--- Task details ---
Select the lines that hold the word "Blender" and copy each one.

[3D scene scripts]
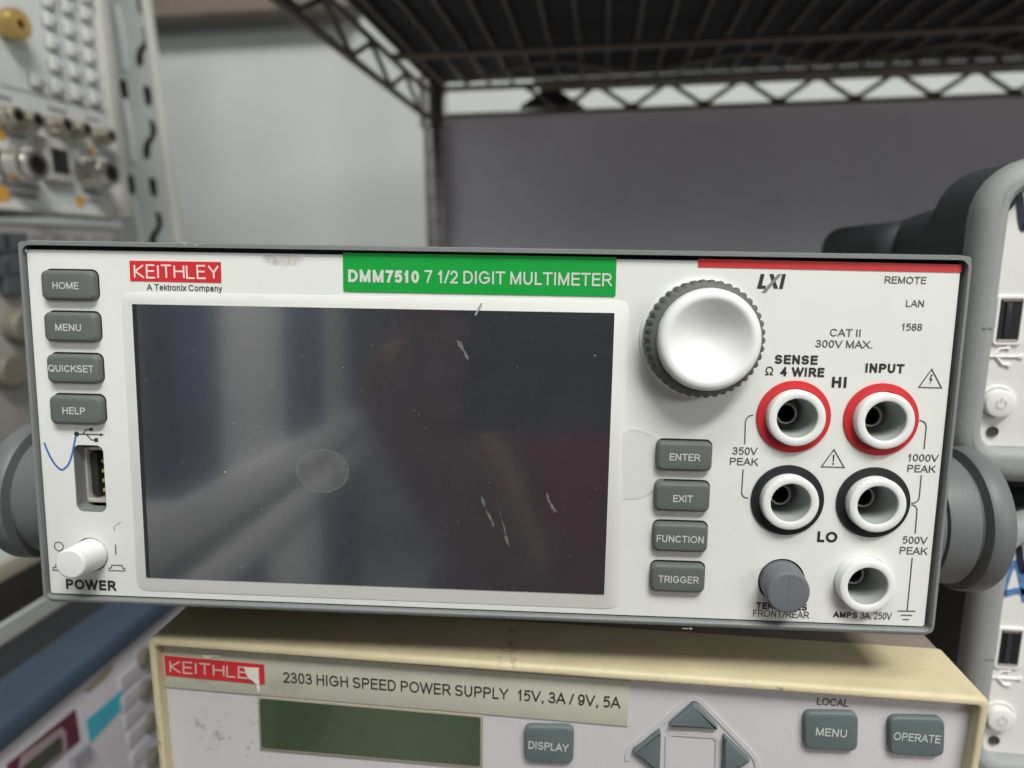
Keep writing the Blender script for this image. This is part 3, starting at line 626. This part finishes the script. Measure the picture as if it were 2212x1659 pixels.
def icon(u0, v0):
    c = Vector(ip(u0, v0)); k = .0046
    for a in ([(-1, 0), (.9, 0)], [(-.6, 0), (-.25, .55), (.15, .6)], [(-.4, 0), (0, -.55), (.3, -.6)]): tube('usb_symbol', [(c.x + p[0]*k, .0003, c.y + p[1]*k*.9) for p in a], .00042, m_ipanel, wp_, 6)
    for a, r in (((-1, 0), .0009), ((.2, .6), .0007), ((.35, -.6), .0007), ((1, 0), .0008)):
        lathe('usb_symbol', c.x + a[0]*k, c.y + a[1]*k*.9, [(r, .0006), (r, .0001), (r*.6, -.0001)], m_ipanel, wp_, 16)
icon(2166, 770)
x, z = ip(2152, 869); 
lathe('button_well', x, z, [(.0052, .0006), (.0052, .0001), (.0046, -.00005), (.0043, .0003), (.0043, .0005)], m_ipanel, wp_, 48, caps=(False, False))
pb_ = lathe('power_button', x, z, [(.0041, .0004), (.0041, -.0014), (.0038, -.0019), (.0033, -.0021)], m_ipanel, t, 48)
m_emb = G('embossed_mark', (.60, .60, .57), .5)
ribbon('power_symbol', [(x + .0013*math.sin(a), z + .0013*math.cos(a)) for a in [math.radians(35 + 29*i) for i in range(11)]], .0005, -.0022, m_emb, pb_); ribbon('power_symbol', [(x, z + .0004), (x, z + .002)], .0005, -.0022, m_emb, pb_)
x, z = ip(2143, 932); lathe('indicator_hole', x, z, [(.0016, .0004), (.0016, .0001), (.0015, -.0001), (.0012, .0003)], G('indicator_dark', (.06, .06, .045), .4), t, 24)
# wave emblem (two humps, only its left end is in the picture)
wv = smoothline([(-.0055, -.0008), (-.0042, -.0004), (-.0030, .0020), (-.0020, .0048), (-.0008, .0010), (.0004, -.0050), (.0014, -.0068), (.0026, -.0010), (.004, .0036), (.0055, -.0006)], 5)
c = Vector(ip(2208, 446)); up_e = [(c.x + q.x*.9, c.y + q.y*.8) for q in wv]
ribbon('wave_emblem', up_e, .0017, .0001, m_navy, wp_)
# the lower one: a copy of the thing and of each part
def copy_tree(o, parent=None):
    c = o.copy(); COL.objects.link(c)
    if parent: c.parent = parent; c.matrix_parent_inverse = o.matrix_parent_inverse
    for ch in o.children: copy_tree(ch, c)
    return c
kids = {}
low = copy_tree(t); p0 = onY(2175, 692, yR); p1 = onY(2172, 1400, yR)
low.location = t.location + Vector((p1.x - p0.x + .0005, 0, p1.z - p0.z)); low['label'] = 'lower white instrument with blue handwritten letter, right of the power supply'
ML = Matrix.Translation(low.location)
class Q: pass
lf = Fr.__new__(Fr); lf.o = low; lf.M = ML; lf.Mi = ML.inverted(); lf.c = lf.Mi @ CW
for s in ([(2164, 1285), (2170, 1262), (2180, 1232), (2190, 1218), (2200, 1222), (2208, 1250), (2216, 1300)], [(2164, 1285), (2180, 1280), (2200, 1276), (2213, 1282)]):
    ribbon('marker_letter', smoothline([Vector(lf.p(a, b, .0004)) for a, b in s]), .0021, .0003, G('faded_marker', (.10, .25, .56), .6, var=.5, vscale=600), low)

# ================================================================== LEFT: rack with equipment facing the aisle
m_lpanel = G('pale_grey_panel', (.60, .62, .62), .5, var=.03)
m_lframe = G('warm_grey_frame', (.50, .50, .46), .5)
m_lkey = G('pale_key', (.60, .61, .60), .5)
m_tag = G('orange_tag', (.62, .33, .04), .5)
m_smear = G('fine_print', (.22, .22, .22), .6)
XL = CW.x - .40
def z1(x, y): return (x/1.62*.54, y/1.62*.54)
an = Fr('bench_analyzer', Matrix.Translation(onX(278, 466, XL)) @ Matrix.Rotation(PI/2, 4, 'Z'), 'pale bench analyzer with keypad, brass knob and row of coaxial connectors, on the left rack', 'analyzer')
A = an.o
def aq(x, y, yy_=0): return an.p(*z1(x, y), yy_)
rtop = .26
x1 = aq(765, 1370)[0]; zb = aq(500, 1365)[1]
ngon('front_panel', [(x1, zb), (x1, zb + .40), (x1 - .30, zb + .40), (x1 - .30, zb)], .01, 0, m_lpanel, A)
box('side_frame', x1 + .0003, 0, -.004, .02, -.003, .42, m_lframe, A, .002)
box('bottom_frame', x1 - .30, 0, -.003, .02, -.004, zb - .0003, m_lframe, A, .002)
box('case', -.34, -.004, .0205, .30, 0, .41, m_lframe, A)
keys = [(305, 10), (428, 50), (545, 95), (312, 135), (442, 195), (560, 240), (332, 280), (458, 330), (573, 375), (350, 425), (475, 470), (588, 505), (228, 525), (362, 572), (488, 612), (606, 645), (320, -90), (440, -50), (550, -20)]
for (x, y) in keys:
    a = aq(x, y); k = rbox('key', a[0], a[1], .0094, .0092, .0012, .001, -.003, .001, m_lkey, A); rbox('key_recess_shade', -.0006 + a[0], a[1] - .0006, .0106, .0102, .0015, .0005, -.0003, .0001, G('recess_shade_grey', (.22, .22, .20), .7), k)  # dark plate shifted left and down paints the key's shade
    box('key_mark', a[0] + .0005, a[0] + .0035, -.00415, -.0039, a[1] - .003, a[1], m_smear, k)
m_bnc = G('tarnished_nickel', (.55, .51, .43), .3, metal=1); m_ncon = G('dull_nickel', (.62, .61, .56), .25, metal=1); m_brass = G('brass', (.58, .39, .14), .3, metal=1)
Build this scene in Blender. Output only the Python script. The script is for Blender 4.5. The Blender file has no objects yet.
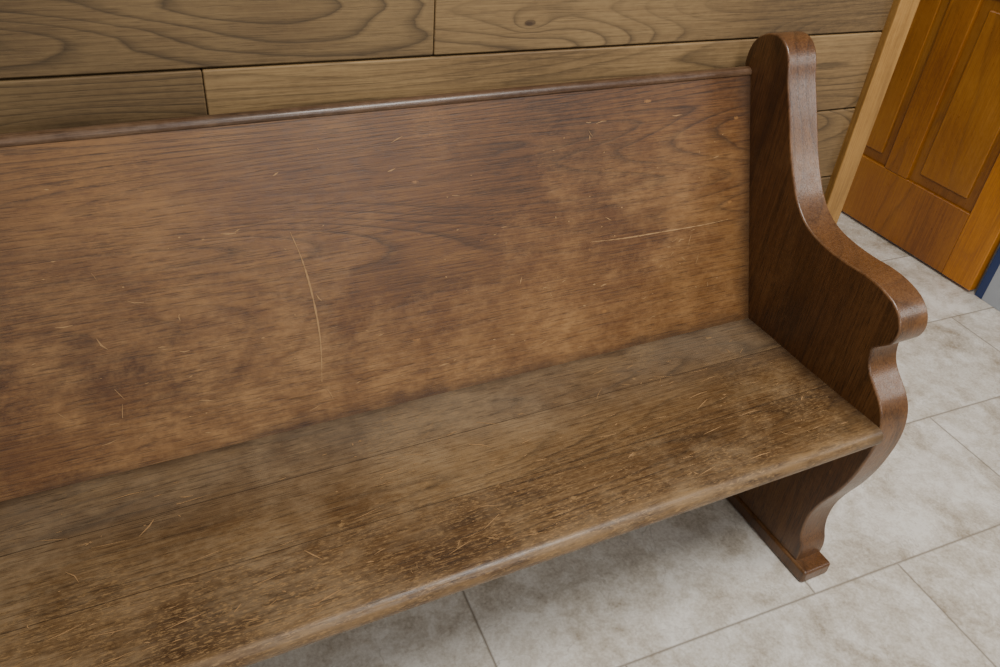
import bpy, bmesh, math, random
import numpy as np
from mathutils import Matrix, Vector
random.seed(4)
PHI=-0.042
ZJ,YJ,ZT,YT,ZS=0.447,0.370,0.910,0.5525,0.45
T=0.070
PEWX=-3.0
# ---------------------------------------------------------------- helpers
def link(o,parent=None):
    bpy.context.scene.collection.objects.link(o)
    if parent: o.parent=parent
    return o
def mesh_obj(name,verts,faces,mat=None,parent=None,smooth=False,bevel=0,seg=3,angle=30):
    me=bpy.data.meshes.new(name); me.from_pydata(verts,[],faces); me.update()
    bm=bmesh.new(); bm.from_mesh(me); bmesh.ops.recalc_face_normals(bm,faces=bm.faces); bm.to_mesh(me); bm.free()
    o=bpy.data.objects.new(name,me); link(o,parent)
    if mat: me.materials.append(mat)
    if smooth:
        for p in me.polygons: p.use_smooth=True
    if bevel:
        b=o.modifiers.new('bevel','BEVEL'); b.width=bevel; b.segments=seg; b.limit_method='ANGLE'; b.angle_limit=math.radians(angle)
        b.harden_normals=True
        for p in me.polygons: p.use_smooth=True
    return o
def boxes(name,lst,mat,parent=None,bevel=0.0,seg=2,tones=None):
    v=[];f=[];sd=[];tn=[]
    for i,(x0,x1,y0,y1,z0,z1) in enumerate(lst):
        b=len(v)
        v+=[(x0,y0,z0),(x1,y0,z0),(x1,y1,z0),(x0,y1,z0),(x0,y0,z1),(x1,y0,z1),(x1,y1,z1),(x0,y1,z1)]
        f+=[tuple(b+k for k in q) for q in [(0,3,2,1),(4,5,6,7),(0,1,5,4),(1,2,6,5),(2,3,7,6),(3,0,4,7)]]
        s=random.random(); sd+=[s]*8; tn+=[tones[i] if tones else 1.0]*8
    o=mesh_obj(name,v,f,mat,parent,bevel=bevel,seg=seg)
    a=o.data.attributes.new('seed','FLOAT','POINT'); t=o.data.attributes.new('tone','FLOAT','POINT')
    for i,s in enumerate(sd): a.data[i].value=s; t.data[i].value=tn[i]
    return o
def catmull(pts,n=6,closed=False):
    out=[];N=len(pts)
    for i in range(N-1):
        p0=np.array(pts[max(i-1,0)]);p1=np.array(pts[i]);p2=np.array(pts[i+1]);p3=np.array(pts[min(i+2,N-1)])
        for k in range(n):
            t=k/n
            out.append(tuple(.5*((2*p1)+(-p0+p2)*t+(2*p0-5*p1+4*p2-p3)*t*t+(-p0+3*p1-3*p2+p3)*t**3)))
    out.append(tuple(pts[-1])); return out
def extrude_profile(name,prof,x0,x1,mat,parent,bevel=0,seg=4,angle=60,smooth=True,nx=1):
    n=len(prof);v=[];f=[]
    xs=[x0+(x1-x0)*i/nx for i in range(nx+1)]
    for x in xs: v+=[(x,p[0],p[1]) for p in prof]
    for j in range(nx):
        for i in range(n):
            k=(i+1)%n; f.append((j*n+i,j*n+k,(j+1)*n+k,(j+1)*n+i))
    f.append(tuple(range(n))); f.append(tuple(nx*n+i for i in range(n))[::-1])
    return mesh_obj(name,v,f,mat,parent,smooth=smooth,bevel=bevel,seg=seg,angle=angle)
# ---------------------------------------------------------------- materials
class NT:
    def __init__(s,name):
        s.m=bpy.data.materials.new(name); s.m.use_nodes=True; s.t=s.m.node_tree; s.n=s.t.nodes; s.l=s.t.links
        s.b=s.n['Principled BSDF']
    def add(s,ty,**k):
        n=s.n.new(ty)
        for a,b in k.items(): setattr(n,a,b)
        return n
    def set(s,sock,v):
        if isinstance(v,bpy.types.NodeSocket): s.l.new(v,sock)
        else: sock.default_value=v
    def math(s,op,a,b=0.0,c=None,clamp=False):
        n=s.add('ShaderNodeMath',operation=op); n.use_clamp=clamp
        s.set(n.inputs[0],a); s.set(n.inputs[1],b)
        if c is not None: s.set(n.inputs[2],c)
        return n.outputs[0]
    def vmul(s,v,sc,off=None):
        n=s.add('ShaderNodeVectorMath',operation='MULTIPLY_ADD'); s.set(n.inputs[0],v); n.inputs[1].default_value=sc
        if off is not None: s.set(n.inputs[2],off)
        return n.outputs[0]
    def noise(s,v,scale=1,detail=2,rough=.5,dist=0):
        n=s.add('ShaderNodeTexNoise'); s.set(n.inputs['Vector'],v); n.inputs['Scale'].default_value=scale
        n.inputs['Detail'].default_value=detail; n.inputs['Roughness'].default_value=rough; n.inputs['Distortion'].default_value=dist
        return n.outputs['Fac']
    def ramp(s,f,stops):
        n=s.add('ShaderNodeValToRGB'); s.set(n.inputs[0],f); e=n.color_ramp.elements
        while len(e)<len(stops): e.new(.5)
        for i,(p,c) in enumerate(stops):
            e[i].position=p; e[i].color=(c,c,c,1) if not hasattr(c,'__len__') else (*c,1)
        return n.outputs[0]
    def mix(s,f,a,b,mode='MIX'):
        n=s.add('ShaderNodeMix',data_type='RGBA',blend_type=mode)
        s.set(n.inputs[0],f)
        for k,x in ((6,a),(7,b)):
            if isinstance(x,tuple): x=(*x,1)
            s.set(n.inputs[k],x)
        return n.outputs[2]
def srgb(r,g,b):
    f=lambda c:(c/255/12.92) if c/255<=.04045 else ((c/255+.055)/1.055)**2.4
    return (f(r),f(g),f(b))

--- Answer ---
Keep writing the Blender script for this image. This is part 3, starting at line 626. This part finishes the script. Measure the picture as if it were 2212x1659 pixels.
Build this scene in Blender. Output only the Python script. The script is for Blender 4.5. The Blender file has no objects yet.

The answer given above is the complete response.